Este é o "chefe", Ministro Gilberto Gil, proferindo Aula Magna de abertura dos Programas 2004/2005 da Cidade do Conhecimento da USP com o título "Cultura Digital e Desenvolvimento". É um texto irado e brilhante - só conferindo:
"...mais interessante de tudo isso é que este movimento (software livre) surgiu na sociedade, e não nas empresas, nos partidos, nas entidades, nos modos de representação ou de organização tradicionais, o que implica uma mudança estrutural, profunda, não apenas de conteúdo, mas de forma, de processo, que se reflete no que se diz, no que se propõe, e também em como se diz, em como se propõe.
Tudo tem acontecido de forma descentralizada, fruto do trabalho coletivo de gente que tem interesses, desejos e bagagens culturais diversas, mas que decidiu trabalhar de graça, dando inclusive um novo sentido à palavra trabalho, para que mais e mais pessoas, no mundo inteiro, possam ser donas de seu destino ou ter uma vida melhor, o que significa, nos dias de hoje, inclusão digital (...)
É com otimismo e alegria que devemos saudar as iniciativas e as experiências de inclusão digital e de adoção do software livre, assim como o debate que se trava sobre os impactos da cultura digital sobre os direitos autorais, com as propostas de novas formas de licenciamento e gestão de conteúdos, a exemplo das creative commons, que abrem perspectivas inteiramente novas, diferentes, oxigenadas, para temas antes prisioneiros das várias formas de ortodoxia analógica.(...)
Atuar em cultura digital concretiza essa filosofia, que abre espaço para redefinir a forma e o conteúdo das políticas culturais, e transforma o Ministério da Cultura em ministério da liberdade, ministério da criatividade, ministério da ousadia, ministério da contemporaneidade. Ministério, enfim, da Cultura Digital e das Indústrias Criativas. (...)

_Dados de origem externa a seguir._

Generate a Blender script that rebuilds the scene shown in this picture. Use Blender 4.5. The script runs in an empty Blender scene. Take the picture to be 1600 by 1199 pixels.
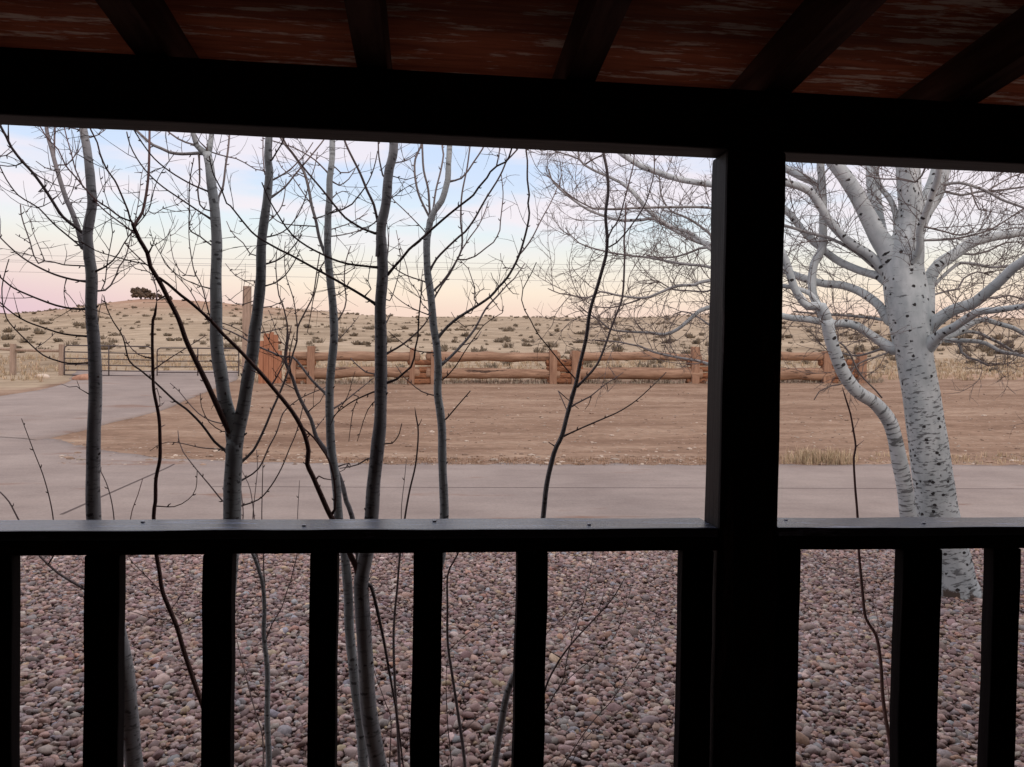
import bpy, bmesh, math, random
import numpy as np
from math import radians, sin, cos, pi, sqrt
from mathutils import Matrix, Vector, noise

S = bpy.context.scene
COL = S.collection
RNG = random.Random(7)

# ------------------------------------------------------------------ camera
EYE = np.array([0.0, 0.0, 1.75])
YAW, PIT, ROL = radians(6.0), radians(1.0), radians(1.0)
_f = np.array([sin(YAW) * cos(PIT), cos(YAW) * cos(PIT), -sin(PIT)])
_rh = np.array([cos(YAW), -sin(YAW), 0.0])
_uh = np.cross(_rh, _f)
_r = cos(ROL) * _rh + sin(ROL) * _uh
_u = cos(ROL) * _uh - sin(ROL) * _rh
cam_d = bpy.data.cameras.new("camera")
cam = bpy.data.objects.new("camera", cam_d)
COL.objects.link(cam)
cam_d.sensor_width = 36.0
cam_d.lens = 27.0
cam_d.clip_start = 0.05
cam_d.clip_end = 6000
cam.matrix_world = Matrix(((_r[0], _u[0], -_f[0], EYE[0]), (_r[1], _u[1], -_f[1], EYE[1]),
                           (_r[2], _u[2], -_f[2], EYE[2]), (0, 0, 0, 1)))
S.camera = cam


def at(px, py, Y):
    """a point of the place seen at photograph position (px, py), Y metres out from the house front"""
    d = _f + (px - 800) / 1200 * _r - (py - 599.5) / 1200 * _u
    return EYE + d * (Y / d[1])


# ------------------------------------------------------------------ sky, sun, exposure
SUN_EL, SUN_AZ = radians(30), radians(160)      # behind the house, to the right
w = bpy.data.worlds.new("World")
S.world = w
w.use_nodes = True
nt = w.node_tree
nt.nodes.clear()


def N(nt, t, **kw):
    n = nt.nodes.new(t)
    for k, v in kw.items():
        if k.startswith('i_'):
            n.inputs[k[2:].replace('_', ' ')].default_value = v
        else:
            setattr(n, k, v)
    return n


def ramp(nt, stops, interp='LINEAR'):
    n = nt.nodes.new('ShaderNodeValToRGB')
    cr = n.color_ramp
    cr.interpolation = interp
    while len(cr.elements) < len(stops):
        cr.elements.new(0.5)
    for e, (p, c) in zip(cr.elements, stops):
        e.position = p
        e.color = (c if len(c) == 4 else (*c, 1))
    return n


def lin(r, g, b):
    f = lambda c: (c / 255 / 12.92) if c / 255 <= 0.04045 else ((c / 255 + 0.055) / 1.055) ** 2.4
    return (f(r), f(g), f(b), 1)


tc = N(nt, 'ShaderNodeTexCoord')
sep = N(nt, 'ShaderNodeSeparateXYZ')
nt.links.new(tc.outputs['Generated'], sep.inputs[0])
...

Vocês certamente sabem, mas não custa destacar: existe uma comunidade, uma cultura compartilhada, de programadores e pensadores, cuja história remonta aos primeiros experimentos de minicomputadores. Os membros dessa cultura deram origem ao termo "hacker". Hackers construíram a Internet. Hackers idealizaram e fazem a World Wide Web. E amentalidade hacker não é confinada a esta cultura do hacker-de-software. Há pessoas que aplicam a atitude hacker em outras coisas, como eletrônica, música e nas ciências humanas. Na verdade, pode-se encontrá-la nos níveis mais altos de qualquer ciência ou arte.(...)
Eu, Gilberto Gil, cidadão brasileiro e cidadão do mundo, Ministro da Cultura do Brasil, trabalho na música, no ministério e em todas as dimensões de minha existência, sob a inspiração da ética hacker, e preocupado com as questões que o meu mundo e o meu tempo me colocam, como a questão da inclusão digital, a questão do software livre e a questão da regulação e do desenvolvimento da produção e da difusão de conteúdos audiovisuais, por qualquer meio, para qualquer fim."
A manifestação do ministro é também uma resposta às inúmeras críticas ao projeto da Ancinav, que se misturaram a uma matéria "no mínimo engraçada" no Estadão - "Governo quer controlar conteúdo da internet":
"Ontem, por exemplo, um grande jornal de São Paulo estampou em chamada de primeira página: o Ministério da Cultura quer controlar a Internet. Ora... Isso ofende a minha inteligência, a minha história, a minha sensibilidade. E a inteligência dos próprios leitores."
Valeu chefe! Os cães vão latir, mas a caravana vai passar.